Record set:
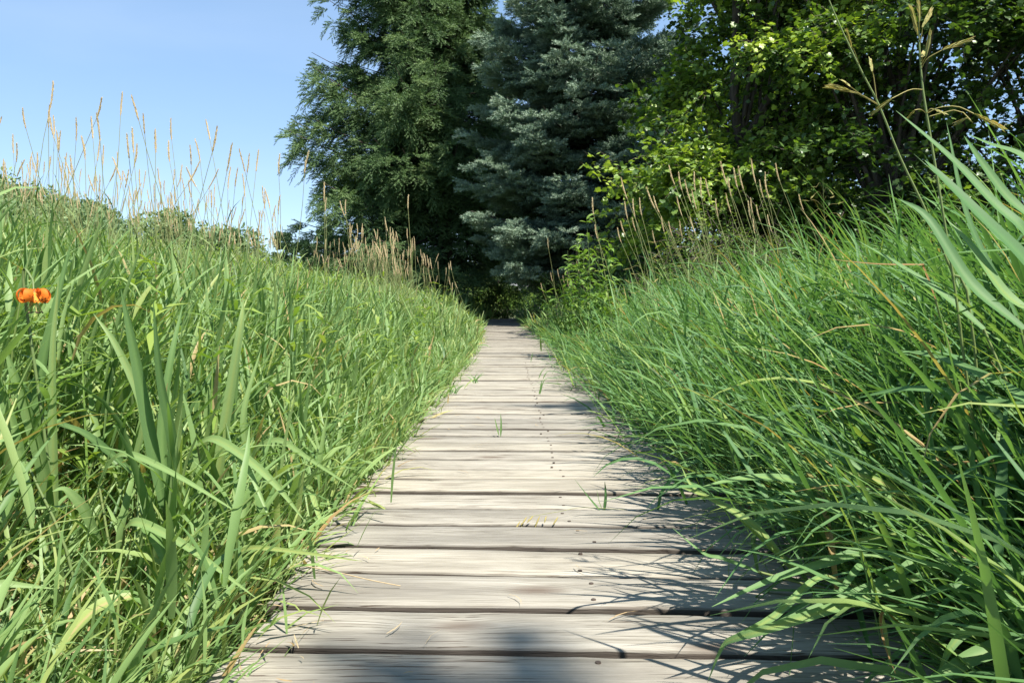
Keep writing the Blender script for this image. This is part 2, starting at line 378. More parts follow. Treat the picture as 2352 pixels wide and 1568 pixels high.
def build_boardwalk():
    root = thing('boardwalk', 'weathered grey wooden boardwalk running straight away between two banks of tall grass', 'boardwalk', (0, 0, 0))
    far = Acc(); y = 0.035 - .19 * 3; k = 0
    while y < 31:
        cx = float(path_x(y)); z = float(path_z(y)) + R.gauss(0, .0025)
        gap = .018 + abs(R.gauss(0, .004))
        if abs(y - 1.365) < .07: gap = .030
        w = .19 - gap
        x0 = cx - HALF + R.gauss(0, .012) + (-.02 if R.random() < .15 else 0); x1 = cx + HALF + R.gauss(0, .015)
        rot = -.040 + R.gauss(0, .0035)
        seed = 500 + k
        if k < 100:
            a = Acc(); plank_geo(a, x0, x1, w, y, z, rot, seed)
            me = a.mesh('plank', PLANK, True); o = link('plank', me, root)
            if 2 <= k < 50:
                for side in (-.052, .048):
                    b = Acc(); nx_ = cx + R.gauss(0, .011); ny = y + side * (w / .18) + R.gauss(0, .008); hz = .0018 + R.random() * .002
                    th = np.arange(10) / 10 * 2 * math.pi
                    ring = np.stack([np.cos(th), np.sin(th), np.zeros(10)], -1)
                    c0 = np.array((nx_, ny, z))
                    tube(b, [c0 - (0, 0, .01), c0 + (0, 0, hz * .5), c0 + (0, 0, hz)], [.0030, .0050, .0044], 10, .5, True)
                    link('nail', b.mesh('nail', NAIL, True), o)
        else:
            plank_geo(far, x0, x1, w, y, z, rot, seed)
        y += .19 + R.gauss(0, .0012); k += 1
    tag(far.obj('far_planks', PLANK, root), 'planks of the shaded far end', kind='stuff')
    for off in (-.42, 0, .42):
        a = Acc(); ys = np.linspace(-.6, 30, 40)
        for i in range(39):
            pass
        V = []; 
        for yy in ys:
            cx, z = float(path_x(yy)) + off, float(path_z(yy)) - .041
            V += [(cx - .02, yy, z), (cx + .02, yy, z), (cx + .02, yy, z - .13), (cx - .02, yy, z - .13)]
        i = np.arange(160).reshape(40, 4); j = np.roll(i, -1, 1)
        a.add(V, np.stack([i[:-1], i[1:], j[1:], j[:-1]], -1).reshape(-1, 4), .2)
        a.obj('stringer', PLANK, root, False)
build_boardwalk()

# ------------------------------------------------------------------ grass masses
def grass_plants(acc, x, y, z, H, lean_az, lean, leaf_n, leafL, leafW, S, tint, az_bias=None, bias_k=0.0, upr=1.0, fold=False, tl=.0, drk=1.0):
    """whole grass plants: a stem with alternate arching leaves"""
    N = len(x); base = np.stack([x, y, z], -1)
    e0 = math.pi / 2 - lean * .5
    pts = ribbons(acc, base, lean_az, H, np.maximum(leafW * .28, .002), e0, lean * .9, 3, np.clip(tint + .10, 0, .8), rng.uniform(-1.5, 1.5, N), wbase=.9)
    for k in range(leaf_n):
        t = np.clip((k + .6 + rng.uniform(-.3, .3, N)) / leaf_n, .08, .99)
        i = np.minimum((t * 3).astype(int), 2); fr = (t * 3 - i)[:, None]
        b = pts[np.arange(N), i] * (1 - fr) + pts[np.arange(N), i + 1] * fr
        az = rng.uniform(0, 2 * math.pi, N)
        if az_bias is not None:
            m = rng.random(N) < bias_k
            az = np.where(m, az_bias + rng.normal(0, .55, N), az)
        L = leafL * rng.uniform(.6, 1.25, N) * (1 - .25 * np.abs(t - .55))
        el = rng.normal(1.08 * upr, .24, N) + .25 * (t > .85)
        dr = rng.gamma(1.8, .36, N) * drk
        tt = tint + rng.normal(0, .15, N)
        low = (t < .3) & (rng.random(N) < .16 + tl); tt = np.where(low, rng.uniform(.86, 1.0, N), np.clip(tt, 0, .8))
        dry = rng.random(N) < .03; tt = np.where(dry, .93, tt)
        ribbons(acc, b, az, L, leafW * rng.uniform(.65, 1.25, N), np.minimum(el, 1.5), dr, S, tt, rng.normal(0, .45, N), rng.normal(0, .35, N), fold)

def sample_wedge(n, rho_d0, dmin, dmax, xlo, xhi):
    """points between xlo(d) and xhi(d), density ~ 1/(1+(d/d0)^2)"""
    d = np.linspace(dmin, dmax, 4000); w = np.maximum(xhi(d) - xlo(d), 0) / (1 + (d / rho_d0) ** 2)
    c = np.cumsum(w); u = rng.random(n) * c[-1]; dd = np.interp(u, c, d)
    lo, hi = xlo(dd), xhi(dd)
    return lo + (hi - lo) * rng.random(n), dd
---
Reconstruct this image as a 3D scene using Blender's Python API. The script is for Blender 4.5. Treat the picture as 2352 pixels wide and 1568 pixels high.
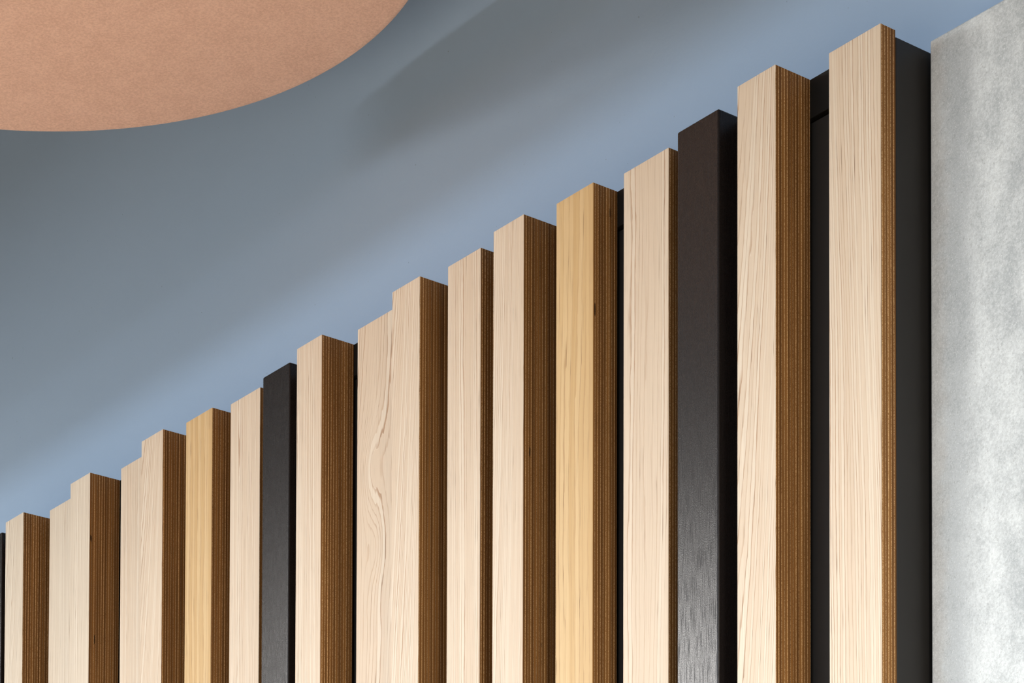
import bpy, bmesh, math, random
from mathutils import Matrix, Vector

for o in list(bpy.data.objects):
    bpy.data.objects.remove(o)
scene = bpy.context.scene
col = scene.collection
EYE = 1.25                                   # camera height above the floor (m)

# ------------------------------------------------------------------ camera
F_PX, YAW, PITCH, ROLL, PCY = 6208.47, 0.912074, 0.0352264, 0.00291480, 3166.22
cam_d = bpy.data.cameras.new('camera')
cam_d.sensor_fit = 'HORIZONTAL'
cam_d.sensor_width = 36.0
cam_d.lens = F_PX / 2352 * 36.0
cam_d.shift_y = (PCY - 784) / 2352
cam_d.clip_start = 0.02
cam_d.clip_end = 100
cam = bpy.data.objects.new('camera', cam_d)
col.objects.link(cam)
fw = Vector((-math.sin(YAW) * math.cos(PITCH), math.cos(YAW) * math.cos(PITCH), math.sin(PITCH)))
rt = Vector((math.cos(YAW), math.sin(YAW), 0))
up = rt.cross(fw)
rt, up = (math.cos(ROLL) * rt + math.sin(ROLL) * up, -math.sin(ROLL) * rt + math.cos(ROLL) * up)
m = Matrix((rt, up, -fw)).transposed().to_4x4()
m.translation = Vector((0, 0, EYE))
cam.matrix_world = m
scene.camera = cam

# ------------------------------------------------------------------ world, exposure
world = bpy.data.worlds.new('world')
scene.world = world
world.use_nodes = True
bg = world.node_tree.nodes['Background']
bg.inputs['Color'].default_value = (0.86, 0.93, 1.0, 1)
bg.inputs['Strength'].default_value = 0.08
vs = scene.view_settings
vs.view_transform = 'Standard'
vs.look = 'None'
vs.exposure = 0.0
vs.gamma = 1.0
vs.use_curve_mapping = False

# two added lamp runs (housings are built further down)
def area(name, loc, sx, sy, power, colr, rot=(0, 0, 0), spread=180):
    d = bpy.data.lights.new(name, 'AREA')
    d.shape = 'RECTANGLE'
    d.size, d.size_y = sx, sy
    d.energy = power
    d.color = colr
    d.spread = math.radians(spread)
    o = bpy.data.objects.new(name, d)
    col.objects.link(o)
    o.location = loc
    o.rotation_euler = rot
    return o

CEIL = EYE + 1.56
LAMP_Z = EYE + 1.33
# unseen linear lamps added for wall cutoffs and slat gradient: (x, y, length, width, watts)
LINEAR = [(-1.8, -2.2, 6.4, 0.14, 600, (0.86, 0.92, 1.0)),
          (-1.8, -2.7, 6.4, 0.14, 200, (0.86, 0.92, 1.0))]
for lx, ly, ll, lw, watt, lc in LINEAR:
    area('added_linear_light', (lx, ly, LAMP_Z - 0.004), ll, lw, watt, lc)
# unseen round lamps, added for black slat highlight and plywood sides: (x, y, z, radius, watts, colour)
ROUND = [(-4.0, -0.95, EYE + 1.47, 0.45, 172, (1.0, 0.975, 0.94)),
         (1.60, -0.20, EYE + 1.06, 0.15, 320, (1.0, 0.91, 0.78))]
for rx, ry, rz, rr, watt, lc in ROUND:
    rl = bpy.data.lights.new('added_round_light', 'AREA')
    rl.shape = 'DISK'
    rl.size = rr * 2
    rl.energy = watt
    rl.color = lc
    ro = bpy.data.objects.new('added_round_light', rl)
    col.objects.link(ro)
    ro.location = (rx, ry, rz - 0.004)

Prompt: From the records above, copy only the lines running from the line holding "Reconstruct this image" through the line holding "the floor (m)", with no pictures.

Result below:
Reconstruct this image as a 3D scene using Blender's Python API. The script is for Blender 4.5. Treat the picture as 2352 pixels wide and 1568 pixels high.
import bpy, bmesh, math, random
from mathutils import Matrix, Vector

for o in list(bpy.data.objects):
    bpy.data.objects.remove(o)
scene = bpy.context.scene
col = scene.collection
EYE = 1.25                                   # camera height above the floor (m)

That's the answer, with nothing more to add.